Once upon a time, a not-so-very-old story went, there was religion. A powerful phenomenon in its time, it had since become tamed in the cool light of reason and evolved, according to the generous of spirit and historically minded, into an intermittently helpful and mostly harmless handmaiden to the great projects of secularism and modernity as they barreled their way along the train tracks of history. There were, to be sure, some who tried to hop off the train, or even to attempt to turn it around. These were called “fundamentalists”, rear-guard atavists who were to be pitied and, when really necessary, put in their place.
It’s easy for soi-disant intellectuals to dismiss “fundamentalists” as those who “…cling to guns or religion…” for they stand athwart the path of “pr0gress” warning of dire consequences.
This culturally single-lane story of inevitable modernist secularism is in retrospect so unconnected from reality that one can hardly believe how commonplace it was—and occasionally still is—in Western elite circles, where the claims of religious actors were instinctively translated into something “real”—which is to say, into the bloodless and pliant language of economics, political science, or social psychology.
History is many things, but only the most shallow of fools thinks history is in any way inevitable.
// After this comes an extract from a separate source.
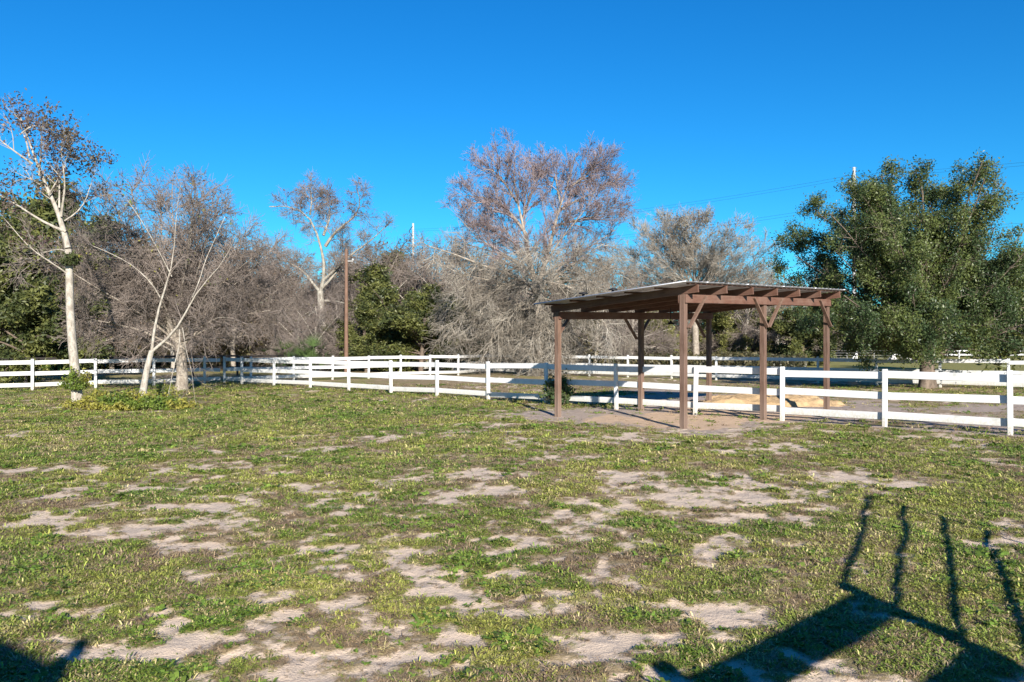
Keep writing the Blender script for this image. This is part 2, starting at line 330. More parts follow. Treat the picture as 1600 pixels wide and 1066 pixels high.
def ground():
    def axis(step, flat, grow, lim):
        v = [0.0]
        while v[-1] < lim: v.append(v[-1] + step + max(0, v[-1] - flat) * grow)
        return np.array(v)
    a = axis(0.048, 4.0, 0.028, 2600); xs = np.concatenate((-a[::-1][:-1], a))
    ys = [3.6]
    while ys[-1] < 3000: ys.append(ys[-1] + 0.036 * (ys[-1] / 4.5) ** 1.3)
    back = [3.4, 3.0, 2.4, 1.5, 0.5, -1, -3, -6, -10, -20, -40, -80, -200, -600]
    ys = np.array(back[::-1] + ys)
    X, Y = np.meshgrid(xs, ys); x = X.ravel(); y = Y.ravel()
    sand, brown, straw, dirt, saw, g = fields(x, y)
    nearm = sstep(30, 14, y) * sstep(2, 3.6, y)
    fine = fbm(x * 5, y * 5, 31, 4)
    Z = gz(x, y) + nearm * ((fine - 0.5) * 0.035 - 0.018 * sstep(-0.1, 0.3, sand))
    nd = 0.69 * x + 0.725 * y; along = -0.725 * (x - 10.95) + 0.69 * (y - 18.3)
    # erosion lips beside the near fence
    e = np.abs(nd - 20.45 + (fbm(x * 0.8, y * 0.8, 66, 4) - .5) * 1.0)
    Z += 0.05 * sstep(0.0, 0.06, nd - 20.45 + (fbm(x * 0.8, y * 0.8, 66, 4) - .5) * 1.0) * sstep(14, 10, along) * sstep(22.5, 21.0, nd) * -1
    nx, ny = len(xs), len(ys); i = np.arange(nx - 1)[None]; j = (np.arange(ny - 1) * nx)[:, None]
    Q = np.stack([j + i, j + i + 1, j + nx + i + 1, j + nx + i], -1).reshape(-1, 4)
    t = NT('pasture_ground'); pos = t.n('ShaderNodeNewGeometry').outputs['Position']
    n1 = t.noise(7, 8, 0.75, pos); n2 = t.noise(60, 4, 0.6, pos); n3 = t.noise(1.7, 5, 0.6, pos); n4 = t.noise(0.25, 4, 0.6, pos)
    sA = t.math('ADD', t.attr('sand'), t.math('MULTIPLY', t.math('SUBTRACT', n1, 0.5), 2.2))
    sm = t.ramp(sA, -0.28, 0.30)
    br = t.ramp(t.math('ADD', t.attr('brown'), t.math('MULTIPLY', t.math('SUBTRACT', n3, 0.5), 0.9)), 0.25, 0.75)
    stw = t.ramp(t.math('ADD', t.attr('straw'), t.math('MULTIPLY', t.math('SUBTRACT', n1, 0.5), 1.2)), 0.3, 0.9)
    grass = t.mix(t.ramp(n3, 0.35, 0.65), (0.175, 0.18, 0.05), (0.28, 0.255, 0.085))
    grass = t.mix(t.math('MULTIPLY', t.ramp(n4, 0.45, 0.65), 0.6), grass, (0.25, 0.225, 0.085))
    grass = t.mix(t.math('MULTIPLY', stw, 0.65), grass, (0.38, 0.31, 0.15))
    grass = t.mix(t.math('MULTIPLY', br, 0.8), grass, (0.30, 0.22, 0.14))
    grass = t.mix(t.math('MULTIPLY', t.ramp(n2, 0.40, 0.62), 0.45), grass, (0.10, 0.085, 0.045))
    sandc = t.mix(n1, (0.63, 0.505, 0.385), (0.49, 0.385, 0.29)); sandc = t.mix(t.math('MULTIPLY', t.ramp(n2, 0.55, 0.7), 0.4), sandc, (0.36, 0.29, 0.23))
    sandc = t.mix(t.math('MULTIPLY', t.ramp(n3, 0.52, 0.7), 0.45), sandc, (0.42, 0.33, 0.27))
    c = t.mix(sm, grass, sandc)
    dm = t.ramp(t.math('ADD', t.attr('dirt'), t.math('MULTIPLY', t.math('SUBTRACT', n1, 0.5), 0.8)), 0.35, 0.6)
    dc = t.mix(t.ramp(n1, 0.35, 0.65), (0.42, 0.34, 0.28), (0.28, 0.22, 0.18)); dc = t.mix(t.math('MULTIPLY', t.ramp(n2, 0.58, 0.7), 0.6), dc, (0.11, 0.085, 0.065))
    c = t.mix(dm, c, dc)
    sw = t.ramp(t.math('ADD', t.attr('saw'), t.math('MULTIPLY', t.math('SUBTRACT', n1, 0.5), 1.2)), 0.35, 0.7)
    c = t.mix(t.math('MULTIPLY', sw, 0.6), c, (0.58, 0.40, 0.25))
    h = t.math('ADD', t.math('MULTIPLY', n1, 1.0), t.math('MULTIPLY', n2, 0.5))
    m = t.done(t.bsdf(c, 0.95, normal=t.bump(t.math('ADD', h, t.math('MULTIPLY', t.noise(3.2, 3, 0.5, pos), 2.0)), 0.7, 0.03), spec=0.1))
    A = {k: ('FLOAT', 'POINT', v.astype(np.float32)) for k, v in dict(sand=np.clip(sand, -1.5, 1.5), brown=brown, straw=straw, dirt=dirt, saw=saw).items()}
    me = mesh_np('ground', np.stack([x, y, Z], 1), Q, m, smooth=True, attrs=A)
    return tag(link('ground', me), 'patchy pasture of short green grass, brown thatch and bare pale sand', kind='structure')
ground()

# ------------------------------------------------------------------ grass tufts
def tufts():
    rng = np.random.default_rng(7)
    t = NT('grass_blades'); tint = t.attr('tint', 'INSTANCER', 'Color'); v = t.attr('bl')
    sc = t.n('ShaderNodeVectorMath', operation='SCALE'); t.l(tint, sc.inputs[0]); t.l(t.math('ADD', 0.55, t.math('MULTIPLY', v, 0.9)), sc.inputs['Scale'])
    p = t.bsdf(sc.outputs[0], 0.55, spec=0.25); tr = t.n('ShaderNodeBsdfTranslucent'); t.l(sc.outputs[0], tr.inputs[0])
    mx = t.n('ShaderNodeMixShader'); mx.inputs[0].default_value = 0.3; t.l(p, mx.inputs[1]); t.l(tr.outputs[0], mx.inputs[2]); mat = t.done(mx.outputs[0])
    col = bpy.data.collections.new('tuft_kinds')
    def proto(k, nb, ln, wd, lift, rad):
        az = rng.uniform(0, 6.283, nb); l = rng.uniform(0.5, 1.1, nb) * ln; el = rng.uniform(lift[0], lift[1], nb)
        o = np.stack([rng.normal(0, rad, nb), rng.normal(0, rad, nb), np.zeros(nb)], 1)
        d = np.stack([np.cos(az) * np.cos(el), np.sin(az) * np.cos(el), np.sin(el)], 1); s = np.stack([-np.sin(az), np.cos(az), np.zeros(nb)], 1)
        w_ = rng.uniform(0.6, 1.2, nb)[:, None] * wd
        mid = o + d * (l * 0.55)[:, None]; tip = o + d * l[:, None]; tip[:, 2] -= l * 0.28
        tip[:, 2] = np.maximum(tip[:, 2], 0.004)
        V = np.stack([o - s * w_ * 0.5, o + s * w_ * 0.5, mid + s * w_ * 0.55, mid - s * w_ * 0.55, tip], 1).reshape(-1, 3)
        b = np.arange(nb)[:, None] * 5
        me = mesh_np('tuft', V, [b + np.array([[0, 1, 2, 3]]), b + np.array([[3, 2, 4]])], mat, attrs={'bl': ('FLOAT', 'POINT', np.repeat(rng.random(nb), 5).astype(np.float32))})
        ob = bpy.data.objects.new('tuft_%02d' % k, me); col.objects.link(ob)
    for k in range(5): proto(k, 22, 0.036, 0.0056, (0.1, 1.0), 0.028)      # turf
    for k in range(5, 7): proto(k, 14, 0.060, 0.004, (0.05, 0.7), 0.022)    # lying thatch
    for k in range(7, 9): proto(k, 12, 0.036, 0.015, (0.15, 0.8), 0.014)    # broad leaved weed
    # scatter points, thinner with distance
    zones = [(4.2, 7.0, 2100, .85), (7.0, 10.0, 1300, 1.0), (10.0, 15.0, 620, 1.25), (15.0, 24.0, 210, 1.6), (24.0, 42.0, 50, 2.1)]
    xs, ys, ss = [], [], []
    for y0, y1, dens, s0 in zones:
        hw = lambda y: 0.64 * y + 1.2
        n = int(dens * (hw(y0) + hw(y1)) * (y1 - y0))
        y = np.sqrt(rng.uniform(y0 ** 2, y1 ** 2, n)); x = rng.uniform(-1, 1, n) * hw(y)
        xs.append(x); ys.append(y); ss.append(np.full(n, s0) * rng.uniform(0.65, 1.35, n))
    x = np.concatenate(xs); y = np.concatenate(ys); s = np.concatenate(ss)
    tf = rng.uniform(-5.4, 37, 2600); of = rng.normal(0, .14, 2600); x = np.concatenate((x, 10.95 - .725 * tf + .69 * of)); y = np.concatenate((y, 18.3 + .69 * tf + .725 * of)); s = np.concatenate((s, rng.uniform(1.6, 3.6, 2600)))
    sand, brown, straw, dirt, saw, g = fields(x, y)
    n1 = fbm(x * 9, y * 9, 5, 3); nn = rng.random(len(x)); nn[-2600:] *= .55
    cov = sstep(0.05, -0.35, sand + (n1 - .5) * 1.5)
    cov = cov * (1 - 0.97 * sstep(0.3, 0.55, dirt + (n1 - .5) * .9)) * (1 - 0.93 * sstep(0.2, 0.5, saw))
    nd = 0.69 * x + 0.725 * y
    cov *= np.where(nd > 20.82, 0.55, 1.0)
    edge = np.exp(-((sand + 0.02) / 0.22) ** 2) * (1 - sstep(.2, .5, np.maximum(dirt, saw)))
    keep = nn < np.maximum(cov * (0.45 + 0.50 * (1 - brown)), 0.30 * edge) + 0.02; brown = np.maximum(brown, edge)
    x, y, s, brown, straw, g, n1, sand = [a[keep] for a in (x, y, s, brown, straw, g, n1, sand)]
    n = len(x); r = rng.random(n); r2 = rng.random(n)
    hue = fbm(x * 0.9, y * 0.9, 123, 4)[:, None]
    green = lerp(np.array([[0.125, 0.195, 0.03]]), np.array([[0.325, 0.33, 0.078]]), np.clip((hue - .3) * 2.3 + rng.normal(0, .15, (n, 1)), 0, 1))
    green = lerp(green, np.array([[0.15, 0.23, 0.04]]), (g * sstep(.45, .6, fbm(x * 2, y * 2, 9, 2)))[:, None])
    col_ = green.copy()
    isb = (r < brown * 0.58 + 0.26); iss = (~isb) & (r2 < 0.09 + 0.50 * straw * sstep(.4, .6, n1))
    bc = lerp(np.array([[0.26, 0.175, 0.105]]), np.array([[0.46, 0.35, 0.22]]), rng.random((n, 1))); stc = lerp(np.array([[0.52, 0.44, 0.22]]), np.array([[0.40, 0.36, 0.13]]), rng.random((n, 1)))
    col_[isb] = bc[isb]; col_[iss] = stc[iss]
    idx = rng.integers(0, 5, n); idx[isb] = rng.integers(5, 7, isb.sum())
    weed = (~isb) & (~iss) & (fbm(x * 1.7, y * 1.7, 201, 3) > 0.60) & (rng.random(n) < 0.28); idx[weed] = rng.integers(7, 9, weed.sum())
    col_[weed] = lerp(np.array([[0.11, 0.19, 0.03]]), np.array([[0.20, 0.29, 0.05]]), rng.random((int(weed.sum()), 1)))
    hmul = 0.65 + 0.8 * sstep(-0.1, -0.8, sand); s = s * hmul; s[isb] *= 0.8; s[weed] *= 1.35
    fine = fbm(x * 5, y * 5, 31, 4); nearm = sstep(30, 14, y)
    z = gz(x, y) + nearm * ((fine - 0.5) * 0.035 - 0.018 * sstep(-0.1, 0.3, sand)) - 0.002
    me = bpy.data.meshes.new('grass'); me.vertices.add(n); me.vertices.foreach_set('co', np.stack([x, y, z], 1).astype(np.float32).ravel())
    a = me.attributes.new('rot', 'FLOAT_VECTOR', 'POINT'); a.data.foreach_set('vector', np.stack([rng.normal(0, .12, n), rng.normal(0, .12, n), rng.uniform(0, 6.283, n)], 1).astype(np.float32).ravel())
    a = me.attributes.new('scl', 'FLOAT', 'POINT'); a.data.foreach_set('value', s.astype(np.float32))
    a = me.attributes.new('idx', 'INT', 'POINT'); a.data.foreach_set('value', idx.astype(np.int32))
    a = me.attributes.new('tint', 'FLOAT_COLOR', 'POINT'); a.data.foreach_set('color', np.concatenate([col_, np.ones((n, 1))], 1).astype(np.float32).ravel())
    o = link('grass', me); tag(o, 'short tufts of green and browned grass growing between the bare sand patches', 'grass', kind='stuff')
    ng = bpy.data.node_groups.new('grass_scatter', 'GeometryNodeTree')
    ng.interface.new_socket('Geometry', in_out='INPUT', socket_type='NodeSocketGeometry'); ng.interface.new_socket('Geometry', in_out='OUTPUT', socket_type='NodeSocketGeometry')
    gi = ng.nodes.new('NodeGroupInput'); go = ng.nodes.new('NodeGroupOutput'); ip = ng.nodes.new('GeometryNodeInstanceOnPoints'); ci = ng.nodes.new('GeometryNodeCollectionInfo')
    ci.inputs['Collection'].default_value = col; ci.inputs['Separate Children'].default_value = True; ci.inputs['Reset Children'].default_value = True
    def na(nm, ty):
        q = ng.nodes.new('GeometryNodeInputNamedAttribute'); q.data_type = ty; q.inputs[0].default_value = nm
        return [k for k in q.outputs if k.enabled and k.name == 'Attribute'][0]
    e2r = ng.nodes.new('FunctionNodeEulerToRotation')
    ng.links.new(gi.outputs[0], ip.inputs['Points']); ng.links.new(ci.outputs[0], ip.inputs['Instance']); ip.inputs['Pick Instance'].default_value = True
    ng.links.new(na('idx', 'INT'), ip.inputs['Instance Index']); ng.links.new(na('rot', 'FLOAT_VECTOR'), e2r.inputs[0]); ng.links.new(e2r.outputs[0], ip.inputs['Rotation'])
    ng.links.new(na('scl', 'FLOAT'), ip.inputs['Scale']); ng.links.new(ip.outputs[0], go.inputs[0])
    md = o.modifiers.new('scatter', 'NODES'); md.node_group = ng
    print('tufts', n)
tufts()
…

One of our British cousins of an earlier era warned us of this very cycle:
AS I PASS through my incarnations in every age and race,
I make my proper prostrations to the Gods of the Market Place.
Peering through reverent fingers I watch them flourish and fall,
And the Gods of the Copybook Headings, I notice, outlast them all.
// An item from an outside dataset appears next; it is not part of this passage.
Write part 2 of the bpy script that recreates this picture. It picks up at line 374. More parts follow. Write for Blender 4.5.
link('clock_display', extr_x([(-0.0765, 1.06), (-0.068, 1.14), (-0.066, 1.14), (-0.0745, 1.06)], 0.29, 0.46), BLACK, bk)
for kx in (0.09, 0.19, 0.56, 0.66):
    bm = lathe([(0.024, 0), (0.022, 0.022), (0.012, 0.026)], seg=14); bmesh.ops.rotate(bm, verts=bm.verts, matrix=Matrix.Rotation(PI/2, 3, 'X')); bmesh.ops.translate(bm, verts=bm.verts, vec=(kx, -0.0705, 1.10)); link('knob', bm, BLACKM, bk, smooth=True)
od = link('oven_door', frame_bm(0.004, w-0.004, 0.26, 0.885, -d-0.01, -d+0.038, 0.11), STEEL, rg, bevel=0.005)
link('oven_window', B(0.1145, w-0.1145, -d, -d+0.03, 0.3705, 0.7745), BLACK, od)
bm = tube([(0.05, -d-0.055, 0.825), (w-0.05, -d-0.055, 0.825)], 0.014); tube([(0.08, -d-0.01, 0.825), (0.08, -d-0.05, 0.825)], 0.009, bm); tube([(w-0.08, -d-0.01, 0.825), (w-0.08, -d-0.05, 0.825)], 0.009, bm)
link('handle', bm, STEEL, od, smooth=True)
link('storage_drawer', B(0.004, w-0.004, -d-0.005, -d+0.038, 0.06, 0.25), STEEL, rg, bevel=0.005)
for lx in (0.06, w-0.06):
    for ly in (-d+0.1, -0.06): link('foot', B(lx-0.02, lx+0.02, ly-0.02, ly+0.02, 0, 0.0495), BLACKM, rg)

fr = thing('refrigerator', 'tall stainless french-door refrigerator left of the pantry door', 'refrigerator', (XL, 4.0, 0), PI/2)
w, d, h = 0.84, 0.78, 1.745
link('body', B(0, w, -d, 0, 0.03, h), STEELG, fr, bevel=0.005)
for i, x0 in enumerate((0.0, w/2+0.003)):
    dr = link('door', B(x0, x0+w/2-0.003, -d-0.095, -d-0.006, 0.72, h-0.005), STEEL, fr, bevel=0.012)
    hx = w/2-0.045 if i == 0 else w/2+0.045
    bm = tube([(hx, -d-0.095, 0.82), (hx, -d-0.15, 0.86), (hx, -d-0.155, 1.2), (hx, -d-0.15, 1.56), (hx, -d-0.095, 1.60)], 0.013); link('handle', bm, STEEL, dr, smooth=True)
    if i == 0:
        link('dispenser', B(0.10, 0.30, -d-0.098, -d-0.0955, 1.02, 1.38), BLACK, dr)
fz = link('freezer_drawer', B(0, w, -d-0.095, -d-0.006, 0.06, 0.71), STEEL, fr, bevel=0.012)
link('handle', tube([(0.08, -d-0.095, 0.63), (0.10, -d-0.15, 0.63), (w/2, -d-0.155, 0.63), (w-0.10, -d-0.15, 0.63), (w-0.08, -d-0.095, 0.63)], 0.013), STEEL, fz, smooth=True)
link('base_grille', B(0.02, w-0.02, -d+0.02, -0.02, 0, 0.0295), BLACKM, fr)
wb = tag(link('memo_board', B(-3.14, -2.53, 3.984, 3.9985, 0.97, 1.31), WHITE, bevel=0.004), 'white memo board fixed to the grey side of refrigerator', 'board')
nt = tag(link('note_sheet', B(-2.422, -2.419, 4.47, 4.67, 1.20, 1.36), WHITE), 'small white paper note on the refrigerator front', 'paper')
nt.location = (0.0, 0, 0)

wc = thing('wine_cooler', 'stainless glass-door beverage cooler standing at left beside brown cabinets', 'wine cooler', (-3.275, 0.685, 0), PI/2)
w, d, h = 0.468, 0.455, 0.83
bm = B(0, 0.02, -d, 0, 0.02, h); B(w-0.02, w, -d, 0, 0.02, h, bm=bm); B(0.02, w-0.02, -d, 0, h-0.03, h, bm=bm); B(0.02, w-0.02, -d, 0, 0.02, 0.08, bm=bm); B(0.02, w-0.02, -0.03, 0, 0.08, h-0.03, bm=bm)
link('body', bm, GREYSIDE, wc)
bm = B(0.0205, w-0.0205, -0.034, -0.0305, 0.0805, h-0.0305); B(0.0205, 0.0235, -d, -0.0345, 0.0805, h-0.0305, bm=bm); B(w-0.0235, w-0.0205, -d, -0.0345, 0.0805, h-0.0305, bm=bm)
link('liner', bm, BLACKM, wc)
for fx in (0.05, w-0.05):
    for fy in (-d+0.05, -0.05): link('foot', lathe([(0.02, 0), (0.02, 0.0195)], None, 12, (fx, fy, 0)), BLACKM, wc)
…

Another generation without history stumbling into the same well worn traps.
But it just doesn’t work. Observe our world today. In looking at the vast mess sprawling from western China through Central and South Asia, from Turkey to Sudan, and from Iran to Algiers, the salience of Islam is inescapable. Islam and Christianity alike thrive in sub-Saharan Africa. Christianity holds sway in the Americas, regularly in Evangelical and Pentecostal dispensation, and, in the Orthodox, is nearly as omnipresent in Russia these days, as well as in much of Eastern Europe. In Israel, traditional Judaism in its various forms is as powerful as ever. If one allows for non-Abrahamic and non-deistic forms of religion, most of Asia counts as well. Note that religion of one kind or another is alive and kicking not just in traditional societies, but also in societies that look modern—indeed in societies whose political and legal institutions are paragons of what Weber called formal rationality. Religious commitment and passion, whatever one thinks of them, are powerful political forces that must be reckoned with. The biggest global exceptions—and they are only partial exceptions—are Western Europe and slices of bicoastal North America.
Oh aye, they have followed the call of the Gods of the Market Place, even as we watch those false gods totter and stumble.
Some of us watch aghast as one of the last vestiges of sanity in the Western World abandons it’s traditions and bases, to follow the trends of the market place. Others celebrate.. it.
I tip my hat to Glenn Instapundit Reynolds and join in his conclusion:
…Rosalind Hackett thinks that militant Christianity is likely to be the big religious force of the 21st Century. Increasingly, I think she’s likely to be right.
Which will be some well deserved bad luck.